---- DATA
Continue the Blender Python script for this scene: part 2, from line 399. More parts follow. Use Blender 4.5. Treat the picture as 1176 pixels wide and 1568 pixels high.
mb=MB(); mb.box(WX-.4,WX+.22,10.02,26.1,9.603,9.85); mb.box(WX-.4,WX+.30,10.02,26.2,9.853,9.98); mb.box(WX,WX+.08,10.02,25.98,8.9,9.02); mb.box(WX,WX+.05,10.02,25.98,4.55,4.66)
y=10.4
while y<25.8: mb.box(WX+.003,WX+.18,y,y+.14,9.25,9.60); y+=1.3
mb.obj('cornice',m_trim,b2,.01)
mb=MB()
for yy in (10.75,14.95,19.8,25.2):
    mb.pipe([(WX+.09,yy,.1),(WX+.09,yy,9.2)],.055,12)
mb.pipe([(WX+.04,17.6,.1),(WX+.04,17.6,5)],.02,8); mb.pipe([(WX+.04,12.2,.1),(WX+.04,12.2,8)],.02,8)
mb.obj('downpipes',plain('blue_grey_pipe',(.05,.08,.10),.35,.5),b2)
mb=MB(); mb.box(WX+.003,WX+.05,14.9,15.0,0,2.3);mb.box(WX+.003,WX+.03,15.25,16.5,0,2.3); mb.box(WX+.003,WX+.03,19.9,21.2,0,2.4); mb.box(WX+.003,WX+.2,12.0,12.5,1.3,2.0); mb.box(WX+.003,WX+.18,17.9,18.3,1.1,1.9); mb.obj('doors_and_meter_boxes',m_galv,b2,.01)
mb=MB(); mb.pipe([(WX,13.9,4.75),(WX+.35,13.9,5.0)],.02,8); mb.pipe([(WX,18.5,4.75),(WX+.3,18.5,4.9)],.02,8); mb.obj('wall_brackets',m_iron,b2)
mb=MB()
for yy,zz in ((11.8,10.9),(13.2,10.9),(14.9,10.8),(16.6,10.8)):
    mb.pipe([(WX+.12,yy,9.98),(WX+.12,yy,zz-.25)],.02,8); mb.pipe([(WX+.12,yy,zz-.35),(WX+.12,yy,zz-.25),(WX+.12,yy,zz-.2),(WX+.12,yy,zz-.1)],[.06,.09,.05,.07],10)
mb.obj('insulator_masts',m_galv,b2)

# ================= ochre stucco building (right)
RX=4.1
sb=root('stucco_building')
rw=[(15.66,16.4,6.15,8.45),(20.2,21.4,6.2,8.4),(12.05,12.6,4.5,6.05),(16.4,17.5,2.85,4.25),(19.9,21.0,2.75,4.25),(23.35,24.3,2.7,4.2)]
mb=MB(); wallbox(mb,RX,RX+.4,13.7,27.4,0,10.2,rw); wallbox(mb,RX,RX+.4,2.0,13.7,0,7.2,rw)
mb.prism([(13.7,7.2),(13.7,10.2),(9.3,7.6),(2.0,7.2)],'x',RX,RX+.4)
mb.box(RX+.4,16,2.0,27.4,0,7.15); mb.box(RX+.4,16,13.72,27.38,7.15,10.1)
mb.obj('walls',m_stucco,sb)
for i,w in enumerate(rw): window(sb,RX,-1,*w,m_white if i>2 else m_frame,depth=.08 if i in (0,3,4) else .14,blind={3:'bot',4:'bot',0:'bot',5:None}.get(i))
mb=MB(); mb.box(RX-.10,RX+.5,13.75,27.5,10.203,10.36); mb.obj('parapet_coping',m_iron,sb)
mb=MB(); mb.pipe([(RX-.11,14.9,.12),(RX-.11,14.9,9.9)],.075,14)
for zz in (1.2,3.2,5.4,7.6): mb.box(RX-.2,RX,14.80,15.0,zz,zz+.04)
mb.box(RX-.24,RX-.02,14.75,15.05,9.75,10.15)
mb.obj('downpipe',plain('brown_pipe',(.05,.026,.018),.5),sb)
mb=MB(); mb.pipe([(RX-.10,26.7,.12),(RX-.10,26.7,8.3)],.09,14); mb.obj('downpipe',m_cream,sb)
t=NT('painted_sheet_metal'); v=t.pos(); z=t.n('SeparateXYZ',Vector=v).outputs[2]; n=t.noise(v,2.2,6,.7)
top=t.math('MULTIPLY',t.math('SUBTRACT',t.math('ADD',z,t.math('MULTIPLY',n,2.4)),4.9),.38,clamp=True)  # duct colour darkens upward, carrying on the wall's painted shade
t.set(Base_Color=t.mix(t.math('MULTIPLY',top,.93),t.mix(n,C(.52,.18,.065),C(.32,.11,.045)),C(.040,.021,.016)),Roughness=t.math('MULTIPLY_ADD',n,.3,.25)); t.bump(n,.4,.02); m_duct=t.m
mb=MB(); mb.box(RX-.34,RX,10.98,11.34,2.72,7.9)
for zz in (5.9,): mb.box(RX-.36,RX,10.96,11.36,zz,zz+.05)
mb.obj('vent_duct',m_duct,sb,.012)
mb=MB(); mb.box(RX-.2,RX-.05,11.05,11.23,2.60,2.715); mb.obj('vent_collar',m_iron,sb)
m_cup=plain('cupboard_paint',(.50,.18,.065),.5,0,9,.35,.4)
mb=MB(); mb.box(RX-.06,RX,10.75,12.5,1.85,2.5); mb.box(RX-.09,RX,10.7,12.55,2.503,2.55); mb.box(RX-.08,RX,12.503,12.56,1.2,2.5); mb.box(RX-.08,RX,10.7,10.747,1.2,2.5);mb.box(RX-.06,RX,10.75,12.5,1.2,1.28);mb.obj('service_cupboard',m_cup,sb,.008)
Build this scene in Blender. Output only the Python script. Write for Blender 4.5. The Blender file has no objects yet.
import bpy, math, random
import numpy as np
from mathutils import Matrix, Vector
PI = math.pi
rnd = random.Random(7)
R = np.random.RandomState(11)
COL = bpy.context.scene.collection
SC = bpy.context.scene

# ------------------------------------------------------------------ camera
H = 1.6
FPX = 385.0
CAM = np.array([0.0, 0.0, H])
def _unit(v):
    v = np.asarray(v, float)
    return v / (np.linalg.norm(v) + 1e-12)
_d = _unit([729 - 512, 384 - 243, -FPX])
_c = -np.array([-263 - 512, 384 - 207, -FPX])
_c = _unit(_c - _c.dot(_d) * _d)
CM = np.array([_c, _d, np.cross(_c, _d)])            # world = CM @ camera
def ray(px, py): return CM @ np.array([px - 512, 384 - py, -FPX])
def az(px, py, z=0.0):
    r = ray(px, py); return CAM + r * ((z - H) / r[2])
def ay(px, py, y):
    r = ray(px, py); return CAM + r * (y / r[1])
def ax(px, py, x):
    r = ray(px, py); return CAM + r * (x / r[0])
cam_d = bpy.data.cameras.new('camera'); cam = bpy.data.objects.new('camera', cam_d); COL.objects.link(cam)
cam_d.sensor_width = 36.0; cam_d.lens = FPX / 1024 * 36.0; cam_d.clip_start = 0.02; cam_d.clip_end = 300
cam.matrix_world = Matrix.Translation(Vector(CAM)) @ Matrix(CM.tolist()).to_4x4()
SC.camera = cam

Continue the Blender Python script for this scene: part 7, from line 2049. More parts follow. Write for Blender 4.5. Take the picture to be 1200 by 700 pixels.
--------
= TASK DIRECTIONS =
Would you copy out each line exactly as written?

= OUTPUT OF THE EXERCISE =
Continue the Blender Python script for this scene: part 2, from line 399. More parts follow. Use Blender 4.5. Treat the picture as 1176 pixels wide and 1568 pixels high.
mb=MB(); mb.box(WX-.4,WX+.22,10.02,26.1,9.603,9.85); mb.box(WX-.4,WX+.30,10.02,26.2,9.853,9.98); mb.box(WX,WX+.08,10.02,25.98,8.9,9.02); mb.box(WX,WX+.05,10.02,25.98,4.55,4.66)
y=10.4
while y<25.8: mb.box(WX+.003,WX+.18,y,y+.14,9.25,9.60); y+=1.3
mb.obj('cornice',m_trim,b2,.01)
mb=MB()
for yy in (10.75,14.95,19.8,25.2):
    mb.pipe([(WX+.09,yy,.1),(WX+.09,yy,9.2)],.055,12)
mb.pipe([(WX+.04,17.6,.1),(WX+.04,17.6,5)],.02,8); mb.pipe([(WX+.04,12.2,.1),(WX+.04,12.2,8)],.02,8)
mb.obj('downpipes',plain('blue_grey_pipe',(.05,.08,.10),.35,.5),b2)
mb=MB(); mb.box(WX+.003,WX+.05,14.9,15.0,0,2.3);mb.box(WX+.003,WX+.03,15.25,16.5,0,2.3); mb.box(WX+.003,WX+.03,19.9,21.2,0,2.4); mb.box(WX+.003,WX+.2,12.0,12.5,1.3,2.0); mb.box(WX+.003,WX+.18,17.9,18.3,1.1,1.9); mb.obj('doors_and_meter_boxes',m_galv,b2,.01)
mb=MB(); mb.pipe([(WX,13.9,4.75),(WX+.35,13.9,5.0)],.02,8); mb.pipe([(WX,18.5,4.75),(WX+.3,18.5,4.9)],.02,8); mb.obj('wall_brackets',m_iron,b2)
mb=MB()
for yy,zz in ((11.8,10.9),(13.2,10.9),(14.9,10.8),(16.6,10.8)):
    mb.pipe([(WX+.12,yy,9.98),(WX+.12,yy,zz-.25)],.02,8); mb.pipe([(WX+.12,yy,zz-.35),(WX+.12,yy,zz-.25),(WX+.12,yy,zz-.2),(WX+.12,yy,zz-.1)],[.06,.09,.05,.07],10)
mb.obj('insulator_masts',m_galv,b2)

# ================= ochre stucco building (right)
RX=4.1
sb=root('stucco_building')
rw=[(15.66,16.4,6.15,8.45),(20.2,21.4,6.2,8.4),(12.05,12.6,4.5,6.05),(16.4,17.5,2.85,4.25),(19.9,21.0,2.75,4.25),(23.35,24.3,2.7,4.2)]
mb=MB(); wallbox(mb,RX,RX+.4,13.7,27.4,0,10.2,rw); wallbox(mb,RX,RX+.4,2.0,13.7,0,7.2,rw)
mb.prism([(13.7,7.2),(13.7,10.2),(9.3,7.6),(2.0,7.2)],'x',RX,RX+.4)
mb.box(RX+.4,16,2.0,27.4,0,7.15); mb.box(RX+.4,16,13.72,27.38,7.15,10.1)
mb.obj('walls',m_stucco,sb)
for i,w in enumerate(rw): window(sb,RX,-1,*w,m_white if i>2 else m_frame,depth=.08 if i in (0,3,4) else .14,blind={3:'bot',4:'bot',0:'bot',5:None}.get(i))
mb=MB(); mb.box(RX-.10,RX+.5,13.75,27.5,10.203,10.36); mb.obj('parapet_coping',m_iron,sb)
mb=MB(); mb.pipe([(RX-.11,14.9,.12),(RX-.11,14.9,9.9)],.075,14)
for zz in (1.2,3.2,5.4,7.6): mb.box(RX-.2,RX,14.80,15.0,zz,zz+.04)
mb.box(RX-.24,RX-.02,14.75,15.05,9.75,10.15)
mb.obj('downpipe',plain('brown_pipe',(.05,.026,.018),.5),sb)
mb=MB(); mb.pipe([(RX-.10,26.7,.12),(RX-.10,26.7,8.3)],.09,14); mb.obj('downpipe',m_cream,sb)
t=NT('painted_sheet_metal'); v=t.pos(); z=t.n('SeparateXYZ',Vector=v).outputs[2]; n=t.noise(v,2.2,6,.7)
top=t.math('MULTIPLY',t.math('SUBTRACT',t.math('ADD',z,t.math('MULTIPLY',n,2.4)),4.9),.38,clamp=True)  # duct colour darkens upward, carrying on the wall's painted shade
t.set(Base_Color=t.mix(t.math('MULTIPLY',top,.93),t.mix(n,C(.52,.18,.065),C(.32,.11,.045)),C(.040,.021,.016)),Roughness=t.math('MULTIPLY_ADD',n,.3,.25)); t.bump(n,.4,.02); m_duct=t.m
mb=MB(); mb.box(RX-.34,RX,10.98,11.34,2.72,7.9)
for zz in (5.9,): mb.box(RX-.36,RX,10.96,11.36,zz,zz+.05)
mb.obj('vent_duct',m_duct,sb,.012)
mb=MB(); mb.box(RX-.2,RX-.05,11.05,11.23,2.60,2.715); mb.obj('vent_collar',m_iron,sb)
m_cup=plain('cupboard_paint',(.50,.18,.065),.5,0,9,.35,.4)
mb=MB(); mb.box(RX-.06,RX,10.75,12.5,1.85,2.5); mb.box(RX-.09,RX,10.7,12.55,2.503,2.55); mb.box(RX-.08,RX,12.503,12.56,1.2,2.5); mb.box(RX-.08,RX,10.7,10.747,1.2,2.5);mb.box(RX-.06,RX,10.75,12.5,1.2,1.28);mb.obj('service_cupboard',m_cup,sb,.008)
Build this scene in Blender. Output only the Python script. Write for Blender 4.5. The Blender file has no objects yet.
import bpy, math, random
import numpy as np
from mathutils import Matrix, Vector
PI = math.pi
rnd = random.Random(7)
R = np.random.RandomState(11)
COL = bpy.context.scene.collection
SC = bpy.context.scene

# ------------------------------------------------------------------ camera
H = 1.6
FPX = 385.0
CAM = np.array([0.0, 0.0, H])
def _unit(v):
    v = np.asarray(v, float)
    return v / (np.linalg.norm(v) + 1e-12)
_d = _unit([729 - 512, 384 - 243, -FPX])
_c = -np.array([-263 - 512, 384 - 207, -FPX])
_c = _unit(_c - _c.dot(_d) * _d)
CM = np.array([_c, _d, np.cross(_c, _d)])            # world = CM @ camera
def ray(px, py): return CM @ np.array([px - 512, 384 - py, -FPX])
def az(px, py, z=0.0):
    r = ray(px, py); return CAM + r * ((z - H) / r[2])
def ay(px, py, y):
    r = ray(px, py); return CAM + r * (y / r[1])
def ax(px, py, x):
    r = ray(px, py); return CAM + r * (x / r[0])
cam_d = bpy.data.cameras.new('camera'); cam = bpy.data.objects.new('camera', cam_d); COL.objects.link(cam)
cam_d.sensor_width = 36.0; cam_d.lens = FPX / 1024 * 36.0; cam_d.clip_start = 0.02; cam_d.clip_end = 300
cam.matrix_world = Matrix.Translation(Vector(CAM)) @ Matrix(CM.tolist()).to_4x4()
SC.camera = cam

Continue the Blender Python script for this scene: part 7, from line 2049. More parts follow. Write for Blender 4.5. Take the picture to be 1200 by 700 pixels.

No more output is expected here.